M. Ward in Studio 1A - 2006

Story of An Artist (written by Daniel Johnston)

As Beck, Tom Waits, Wilco and the Flaming Lips were recording his songs, as his artwork was on exhibit in NYC’s Whitney and other European galleries, and as a documentary based on his life was showing around the country, Daniel was at home with his parents, now living in Waller Texas. On antidepressants, his weight had ballooned. Michael Hall, who profiled Johnston for Texas Monthly remembers his 2005 visit. “He was very calm, seemed to be in good mental shape, physically, he was big and fat and ate a bunch of crappy food and drank a bunch of sodas.”
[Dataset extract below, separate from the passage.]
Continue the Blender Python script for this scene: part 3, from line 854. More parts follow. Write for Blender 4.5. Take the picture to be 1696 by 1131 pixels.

photo courtesy of Todd V. Wolfson

This would be Daniel’s existence, more or less, for the rest of his life, occasionally emerging in public but mostly holed up smoking cigarettes and gulping orange drinks, while the world outside clamored for any sign of him. Balancing the constant demands of fans, management, his own ambitions and his deeply religious and protective parents, his appearances grew more and more infrequent.

One of the last times he was onstage in Austin was his 57th birthday, when his manager Tom Gimbel arranged for the city to celebrate “Hi How Are You Day”. The holiday continues in Austin, celebrating the kid who arrived with his tapes in hand so long ago (this year’s show featured the Flaming Lips). But they’ll be without Daniel.

“Listen up and I’ll tell a story,” he sang in his song “Story of an Artist”. “About an artist growing old / some would try for fame and glory / others aren’t so bold”

Johnston was bold, persevering in his goal against all odds. This nervous, odd kid did capture the world’s attention. One of Johnston’s early and loyal champions, former manger Jeff Tartakov says, “ He touched people in a way that will never be forgotten.”

Comments are now pouring in on social media from both friends and encounters,  famous and not. All seem compelled to say how Daniel and the music he made affected them, and how his honesty cut through this noisy world like a beacon.